The general jurisprudence on this subject has been thus stated:

“In most states, if an exempt homestead is converted into money or other personal property, otherwise than by the voluntary act of the debtor, the money or other property may be claimed as exempt. * * *
“In most states, perhaps, where a homestead is sold at a judicial sale for a debt as against which it is not exempt, and a surplus remains, the debtor may claim the amount of his exemption in such surplus to enable him to purchase another homestead.” 15 Am. & Eng. Ency. Law (2d Ed.) 596, 597.

This doctrine seems to us to be just and reasonable and in accord with the legislative intent to secure a home for the debtor and his family.

The eases in our Reports cited by defendants’ counsel have no application to the facts involved in the present controversy.

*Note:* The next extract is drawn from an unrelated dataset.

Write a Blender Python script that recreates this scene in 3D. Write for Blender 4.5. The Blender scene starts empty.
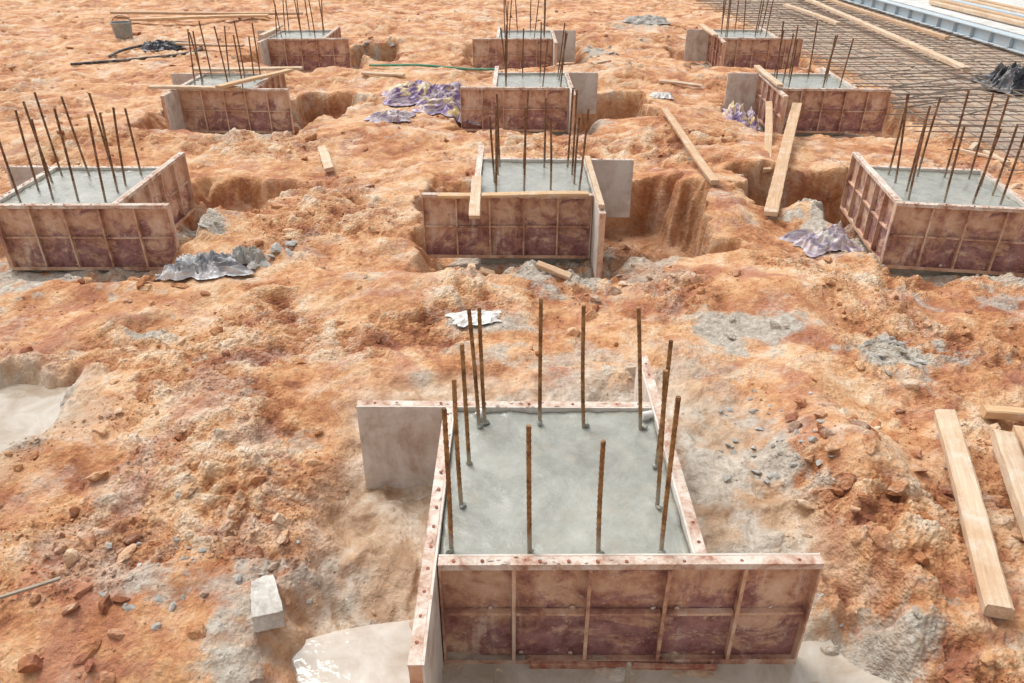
import bpy, bmesh, math, random
import numpy as np
from mathutils import Vector, Matrix
random.seed(7); rng=np.random.default_rng(11)
scene=bpy.context.scene
COL=scene.collection

# ------------------------------------------------------------ numpy noise
def _h(ix,iy,s):
    a=(ix.astype(np.int64)*374761393+iy.astype(np.int64)*668265263+s*1442695041)&0xffffffff
    a=((a^(a>>13))*1274126177)&0xffffffff
    a=((a^(a>>16))*2246822519)&0xffffffff
    return ((a^(a>>15))&0xffffff)/float(0x1000000)
def perlin(x,y,s=0):
    ix=np.floor(x);iy=np.floor(y);fx=x-ix;fy=y-iy
    u=fx*fx*fx*(fx*(fx*6-15)+10);v=fy*fy*fy*(fy*(fy*6-15)+10)
    def g(dx,dy):
        a=_h(ix+dx,iy+dy,s)*2*math.pi
        return np.cos(a)*(fx-dx)+np.sin(a)*(fy-dy)
    n0=g(0,0)*(1-u)+g(1,0)*u;n1=g(0,1)*(1-u)+g(1,1)*u
    return (n0*(1-v)+n1*v)*1.5
def fbm(x,y,o=4,s=0,gain=.5):
    r=0;a=1;f=1
    for i in range(o):
        r=r+a*perlin(x*f+i*17.3,y*f-i*9.1,s+i);a*=gain;f*=2.03
    return r
def worley(x,y,s=0,second=False):
    ix=np.floor(x);iy=np.floor(y);d=np.full(x.shape,9.0);d2=np.full(x.shape,9.0);cell=np.zeros(x.shape)
    for dx in(-1,0,1):
        for dy in(-1,0,1):
            h=_h(ix+dx,iy+dy,s);px=ix+dx+h;py=iy+dy+_h(ix+dx,iy+dy,s+77)
            q=(px-x)**2+(py-y)**2
            d2=np.minimum(d2,np.maximum(d,q));cell=np.where(q<d,h,cell);d=np.minimum(d,q)
    if second: return np.sqrt(d),np.sqrt(d2),cell
    return np.sqrt(d)
def sm(a,b,x):
    t=np.clip((x-a)/(b-a),0,1);return t*t*(3-2*t)

# ------------------------------------------------------------ site layout
PADS={'A':(.28,3.56,0,1),'B':(.28,9.25,0,-1),'C':(-5.2,8.9,-1,1),'D':(5.2,8.85,-8,1),
      'E':(-5.42,15.0,0,1),'F':(.38,15.1,0,-1),'G':(5.6,15.0,-3,1),
      'H':(-5.4,20.8,0,1),'I':(.35,20.8,0,-1),'J':(5.95,20.9,-3,1)}
PITS=[(.3,3.75,1.2,1.35,-.80,.62),
      (.1,8.9,1.0,1.1,-.86,.3),(1.75,9.35,.62,1.15,-1.28,.16),
      (-5.1,8.7,1.2,1.0,-.80,.3),(-3.9,10.0,.5,.6,-.95,.25),(5.3,8.6,1.1,1.0,-.84,.3),(4.1,10.2,.8,.65,-1.25,.2),
      (-5.3,14.7,1.3,1.2,-.86,.35),(-3.8,15.6,.5,.9,-1.15,.2),(.3,14.9,1.1,1.2,-.86,.3),(2.0,15.4,.6,1.1,-1.3,.18),
      (5.7,14.8,1.3,1.1,-.86,.3),(7.3,15.2,.5,1.0,-1.2,.2),(-5.2,20.6,1.4,1.2,-.84,.3),(-3.7,21.3,.5,.8,-1.15,.3),
      (.4,20.7,1.4,1.2,-.84,.3),(5.9,20.7,1.4,1.2,-.84,.3),(-4.6,4.75,.68,.62,-.76,.40),(-.85,2.6,.12,.35,-.81,.40),(1.95,2.65,.05,.3,-.81,.40)]
MOUNDS=[(2.45,4.2,.36,.85,.30),(3.3,3.2,.9,.8,.06),(-2.2,4.6,.7,.9,.10),(-2.3,3.0,.7,.5,.08),(2.55,9.6,.6,1.4,.26),(3.6,11.5,.8,1.2,.17),
        (-1.0,10.6,1.0,.7,.18),(-2.6,9.4,.8,1.0,.12),(-3.75,8.75,.4,.35,.22),(4.0,9.2,.5,.4,.22),(-.9,7.2,1.3,.35,.12),
        (2.6,7.0,.9,.5,.12),(-2.3,13.0,1.2,.8,.16),(3.0,13.6,.9,1.2,.15),(-7.5,12.5,1.2,.8,.2),(-2.0,18,1.5,.8,.16),(3,18.5,1.3,.9,.16),
        (-7,18.3,1.6,.9,.18),(-2.4,22.3,1.3,.8,.2),(2.8,23.3,1.4,.9,.2),(-8.4,24,2,1,.2),(-3,26,3,1,.14),(4,27,3,1,.1)]
CEM=[(2.17,6.34,.55,.9),(3.45,5.9,.5,.9),(-.3,6.45,.4,.8),(-3.4,6.2,.2,.8),(-3.85,8.65,.45,1),(4.1,9.3,.75,1),(3.6,10.2,.5,.8),
     (-3.9,22,.6,.9),(-2.0,3.05,.3,.6),(1.5,7.8,.7,.6),(.5,7.75,.9,.8),(-5.6,7.6,1.0,.9),(5.4,7.7,1.2,.7),(2.3,21.5,.7,.8),(1.5,13.9,.5,.7),
     (-4.6,13.3,.6,.6),(-4.3,4.8,.9,.7),(4.2,26,1.2,.7),(-1.6,7.3,.3,.5),(1.6,5.6,.7,.5),(.5,5.1,1.1,.6),(1.45,4.3,.6,.85),(1.45,3.4,.6,.8),(1.7,2.7,.8,.8),(.3,2.4,1.1,.7),(-.85,2.7,.8,.75),(-.8,4.7,.5,.5)]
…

Plaintiff did hot voluntarily alienate the property, and could not have opposed its judicial sale for the purpose of paying the purchase price or a part thereof.

His legal rights in the premises were restricted to the surplus of the proceeds of the sale.

His claim is that of owner of the proceeds of the sale not necessary to pay the claim of the seizing creditor.

*640The creditors holding mortgages are repelled by the exemption from claiming such surplus.

Plaintiff’s action was timely, as it was instituted before the purchaser had paid out the proceeds of sale.. Plaintiff’s position is analogous to that of a defendant in execution claiming a surplus in the hands of the sheriff against which none of his creditors have a preferential claim.

It is therefore ordered, adjudged, and decreed that the judgment appealed from be annulled, avoided, and reversed, and it is now ordered and decreed that the exception of no cause of action filed by defendants herein be overruled, and this case be remanded for further proceedings according to law; defendants to pay costs of appeal.